:: AIM ::
Output the entries word for word. Omit images.

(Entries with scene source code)
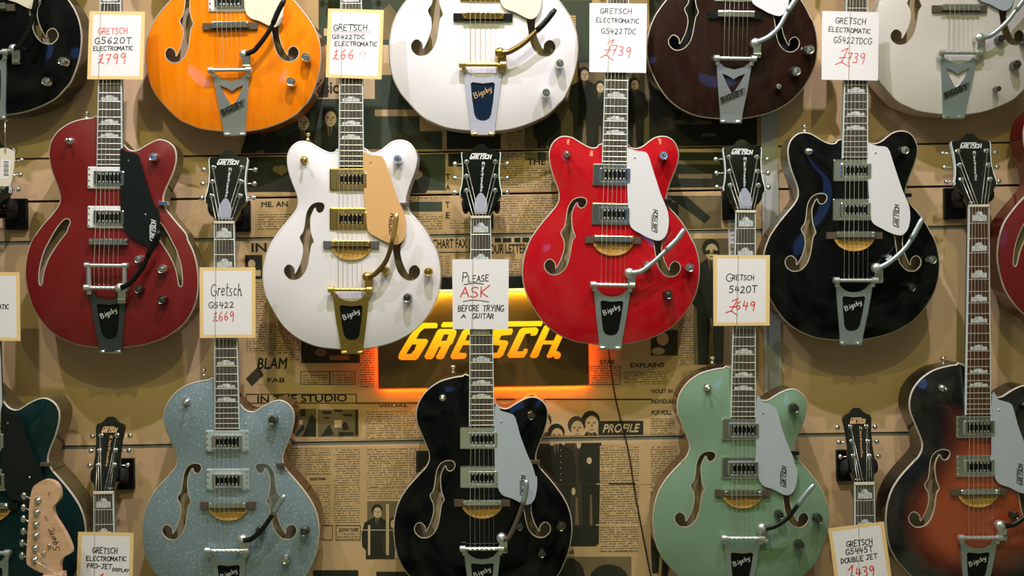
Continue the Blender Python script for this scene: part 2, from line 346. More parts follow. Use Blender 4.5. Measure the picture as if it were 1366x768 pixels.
# ------------------------------------------------------------------ guitar shapes, in px of the photo, X right and Y down from the fretboard end
def zz(ox, oy, sc, pts): return [(ox + u / sc, oy + v / sc) for u, v in pts]
def unrot(pts, o, deg):
    t = math.radians(deg); c, s = math.cos(t), math.sin(t); return [((x - o[0]) * c + (y - o[1]) * s, -(x - o[0]) * s + (y - o[1]) * c) for x, y in pts]
dbl = zz(690, 175, 5.332, [(598, 88), (570, 110), (540, 117), (510, 110), (470, 90), (430, 65), (390, 42), (345, 33), (305, 38), (268, 62), (240, 100), (226, 150), (228, 210), (240, 270), (262, 340), (285, 400), (295, 450), (290, 495), (268, 535), (235, 575), (195, 620), (150, 675), (110, 730)])
dbl += zz(690, 319, 4.922, [(80, 0), (50, 75), (33, 150), (28, 230), (42, 320), (75, 400), (115, 475), (165, 545), (225, 600), (290, 640), (370, 672), (460, 688), (560, 695), (680, 695), (780, 680), (870, 657), (950, 622), (1020, 578), (1080, 520), (1130, 450), (1165, 385), (1188, 310), (1198, 230), (1197, 170), (1185, 95), (1165, 35)])
dbl += zz(690, 175, 5.332, [(1240, 768), (1205, 700), (1165, 640), (1125, 590), (1085, 545), (1065, 500), (1062, 460), (1075, 410), (1100, 340), (1125, 280), (1143, 220), (1150, 170), (1140, 120), (1120, 80), (1090, 52), (1050, 38), (1010, 38), (970, 50), (930, 78), (895, 105), (860, 120), (830, 122), (800, 112), (780, 92)])
dbl = unrot(dbl, (819, 218), 1.33)
sgl = zz(520, 490, 5.332, [(562, 55), (520, 57), (470, 64), (420, 75), (365, 92), (315, 120), (270, 155), (235, 195), (205, 245), (190, 295), (186, 345), (193, 395), (210, 440), (235, 500), (258, 555), (275, 600), (280, 635), (275, 670), (255, 710), (225, 745)])
sgl += zz(520, 624, 5.332, [(250, 0), (205, 50), (150, 110), (100, 175), (62, 245), (38, 320), (26, 400), (25, 480), (35, 570), (55, 650), (85, 710), (125, 768)])
sgl = unrot(sgl, (642.8, 566.9), -.33) + [(-78, 224), (-62, 232.5), (-48, 238), (-30, 241), (-10, 242.5), (14, 242.5), (35, 240), (53, 235), (70, 228), (84, 220), (96, 208)] + unrot(
    zz(520, 624, 5.332, [(1205, 768), (1235, 710), (1270, 620), (1292, 530), (1300, 450), (1297, 380), (1283, 310), (1255, 240), (1215, 175), (1170, 115), (1120, 55), (1070, 0)]) +
    zz(520, 490, 5.332, [(1075, 720), (1050, 680), (1040, 640), (1048, 590), (1070, 530), (1095, 470), (1115, 400), (1125, 340), (1120, 290), (1100, 250), (1065, 220), (1020, 205), (975, 212), (925, 235), (880, 262), (850, 282), (820, 290), (785, 282), (755, 258), (742, 240)]), (642.8, 566.9), -.33)
ctr = zz(25, 150, 4.8, [(510, 35), (460, 37), (400, 45), (340, 62), (280, 95), (230, 140), (200, 195), (188, 255), (192, 310), (205, 370), (230, 440), (252, 500), (262, 545), (258, 585), (235, 625), (200, 670), (160, 715), (120, 768)])
ctr += zz(25, 310, 4.52, [(75, 60), (50, 140), (40, 220), (42, 290), (58, 370), (85, 450), (125, 520), (175, 580), (235, 630), (300, 662), (380, 685), (460, 695), (540, 697), (640, 694), (720, 685), (800, 665), (880, 635), (950, 592), (1010, 535), (1050, 470), (1075, 400), (1085, 320), (1083, 240), (1072, 170), (1050, 100), (1020, 40)])
ctr += zz(25, 150, 4.8, [(1070, 768), (1020, 710), (970, 650), (935, 605), (922, 560), (930, 510), (955, 450), (985, 380), (1003, 310), (1003, 255), (985, 210), (950, 182), (905, 168), (870, 175), (820, 200), (770, 232), (735, 243), (700, 235), (668, 205)])
ctr = unrot(ctr, (148.6, 222.3), -.2)
fh = zz(690, 175, 5.332, [(452, 470), (420, 472), (385, 490), (358, 530), (345, 580), (338, 630), (325, 680), (302, 715), (315, 755)]) + zz(690, 319, 4.922, [(297, 0), (300, 50), (285, 110), (262, 160), (243, 188), (240, 155), (215, 130), (190, 132), (170, 160), (175, 195), (205, 225), (240, 230), (275, 218), (310, 180), (330, 130), (342, 70), (352, 15)])
fh += zz(690, 175, 5.332, [(388, 768), (402, 745), (388, 700), (380, 650), (380, 590), (392, 545), (416, 506), (425, 530), (445, 545), (470, 535), (485, 505), (478, 480)])
fh = unrot(fh, (818, 218), 1.33)
cat = unrot(zz(25, 150, 4.8, [(285, 700), (310, 684), (334, 692), (338, 715), (325, 745)]) + zz(25, 310, 4.52, [(300, 0), (250, 70), (195, 160), (165, 240), (152, 312), (140, 324), (131, 312), (130, 260), (140, 190), (165, 110), (200, 40)]) + zz(25, 150, 4.8, [(235, 768), (258, 732)]), (148.6, 222.3), -.2)
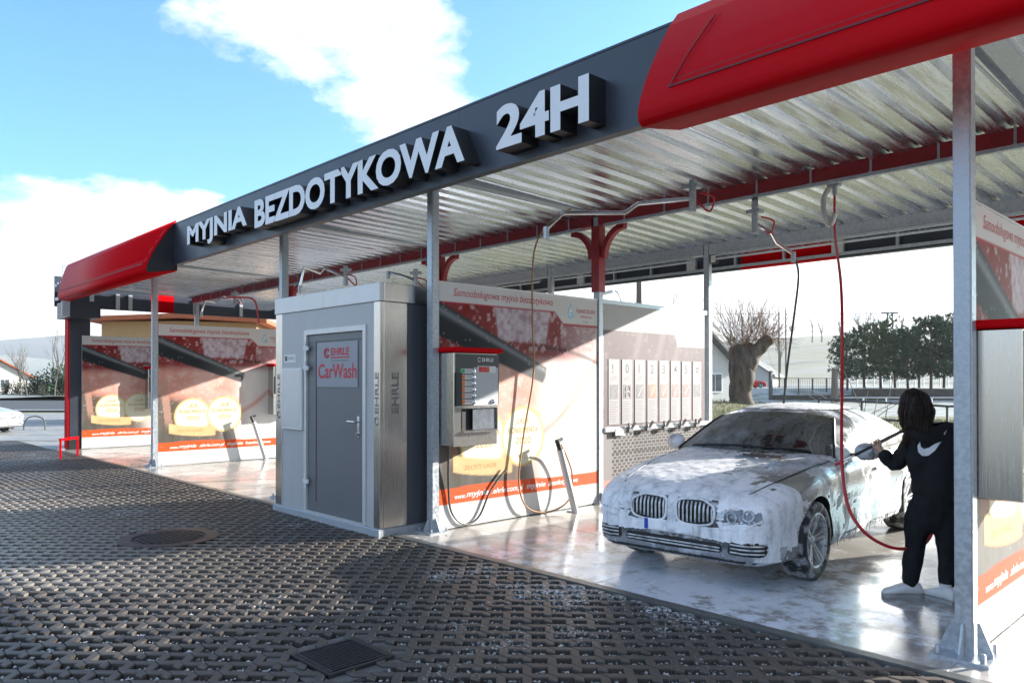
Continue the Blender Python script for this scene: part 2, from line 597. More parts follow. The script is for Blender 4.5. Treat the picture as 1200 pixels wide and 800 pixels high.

:: TASK SOLUTION ::
Continue the Blender Python script for this scene: part 2, from line 346. More parts follow. Use Blender 4.5. Measure the picture as if it were 1366x768 pixels.
# ------------------------------------------------------------------ guitar shapes, in px of the photo, X right and Y down from the fretboard end
def zz(ox, oy, sc, pts): return [(ox + u / sc, oy + v / sc) for u, v in pts]
def unrot(pts, o, deg):
    t = math.radians(deg); c, s = math.cos(t), math.sin(t); return [((x - o[0]) * c + (y - o[1]) * s, -(x - o[0]) * s + (y - o[1]) * c) for x, y in pts]
dbl = zz(690, 175, 5.332, [(598, 88), (570, 110), (540, 117), (510, 110), (470, 90), (430, 65), (390, 42), (345, 33), (305, 38), (268, 62), (240, 100), (226, 150), (228, 210), (240, 270), (262, 340), (285, 400), (295, 450), (290, 495), (268, 535), (235, 575), (195, 620), (150, 675), (110, 730)])
dbl += zz(690, 319, 4.922, [(80, 0), (50, 75), (33, 150), (28, 230), (42, 320), (75, 400), (115, 475), (165, 545), (225, 600), (290, 640), (370, 672), (460, 688), (560, 695), (680, 695), (780, 680), (870, 657), (950, 622), (1020, 578), (1080, 520), (1130, 450), (1165, 385), (1188, 310), (1198, 230), (1197, 170), (1185, 95), (1165, 35)])
dbl += zz(690, 175, 5.332, [(1240, 768), (1205, 700), (1165, 640), (1125, 590), (1085, 545), (1065, 500), (1062, 460), (1075, 410), (1100, 340), (1125, 280), (1143, 220), (1150, 170), (1140, 120), (1120, 80), (1090, 52), (1050, 38), (1010, 38), (970, 50), (930, 78), (895, 105), (860, 120), (830, 122), (800, 112), (780, 92)])
dbl = unrot(dbl, (819, 218), 1.33)
sgl = zz(520, 490, 5.332, [(562, 55), (520, 57), (470, 64), (420, 75), (365, 92), (315, 120), (270, 155), (235, 195), (205, 245), (190, 295), (186, 345), (193, 395), (210, 440), (235, 500), (258, 555), (275, 600), (280, 635), (275, 670), (255, 710), (225, 745)])
sgl += zz(520, 624, 5.332, [(250, 0), (205, 50), (150, 110), (100, 175), (62, 245), (38, 320), (26, 400), (25, 480), (35, 570), (55, 650), (85, 710), (125, 768)])
sgl = unrot(sgl, (642.8, 566.9), -.33) + [(-78, 224), (-62, 232.5), (-48, 238), (-30, 241), (-10, 242.5), (14, 242.5), (35, 240), (53, 235), (70, 228), (84, 220), (96, 208)] + unrot(
    zz(520, 624, 5.332, [(1205, 768), (1235, 710), (1270, 620), (1292, 530), (1300, 450), (1297, 380), (1283, 310), (1255, 240), (1215, 175), (1170, 115), (1120, 55), (1070, 0)]) +
    zz(520, 490, 5.332, [(1075, 720), (1050, 680), (1040, 640), (1048, 590), (1070, 530), (1095, 470), (1115, 400), (1125, 340), (1120, 290), (1100, 250), (1065, 220), (1020, 205), (975, 212), (925, 235), (880, 262), (850, 282), (820, 290), (785, 282), (755, 258), (742, 240)]), (642.8, 566.9), -.33)
ctr = zz(25, 150, 4.8, [(510, 35), (460, 37), (400, 45), (340, 62), (280, 95), (230, 140), (200, 195), (188, 255), (192, 310), (205, 370), (230, 440), (252, 500), (262, 545), (258, 585), (235, 625), (200, 670), (160, 715), (120, 768)])
ctr += zz(25, 310, 4.52, [(75, 60), (50, 140), (40, 220), (42, 290), (58, 370), (85, 450), (125, 520), (175, 580), (235, 630), (300, 662), (380, 685), (460, 695), (540, 697), (640, 694), (720, 685), (800, 665), (880, 635), (950, 592), (1010, 535), (1050, 470), (1075, 400), (1085, 320), (1083, 240), (1072, 170), (1050, 100), (1020, 40)])
ctr += zz(25, 150, 4.8, [(1070, 768), (1020, 710), (970, 650), (935, 605), (922, 560), (930, 510), (955, 450), (985, 380), (1003, 310), (1003, 255), (985, 210), (950, 182), (905, 168), (870, 175), (820, 200), (770, 232), (735, 243), (700, 235), (668, 205)])
ctr = unrot(ctr, (148.6, 222.3), -.2)
fh = zz(690, 175, 5.332, [(452, 470), (420, 472), (385, 490), (358, 530), (345, 580), (338, 630), (325, 680), (302, 715), (315, 755)]) + zz(690, 319, 4.922, [(297, 0), (300, 50), (285, 110), (262, 160), (243, 188), (240, 155), (215, 130), (190, 132), (170, 160), (175, 195), (205, 225), (240, 230), (275, 218), (310, 180), (330, 130), (342, 70), (352, 15)])
fh += zz(690, 175, 5.332, [(388, 768), (402, 745), (388, 700), (380, 650), (380, 590), (392, 545), (416, 506), (425, 530), (445, 545), (470, 535), (485, 505), (478, 480)])
fh = unrot(fh, (818, 218), 1.33)
cat = unrot(zz(25, 150, 4.8, [(285, 700), (310, 684), (334, 692), (338, 715), (325, 745)]) + zz(25, 310, 4.52, [(300, 0), (250, 70), (195, 160), (165, 240), (152, 312), (140, 324), (131, 312), (130, 260), (140, 190), (165, 110), (200, 40)]) + zz(25, 150, 4.8, [(235, 768), (258, 732)]), (148.6, 222.3), -.2)
Continue the Blender Python script for this scene: part 2, from line 597. More parts follow. The script is for Blender 4.5. Treat the picture as 1200 pixels wide and 800 pixels high.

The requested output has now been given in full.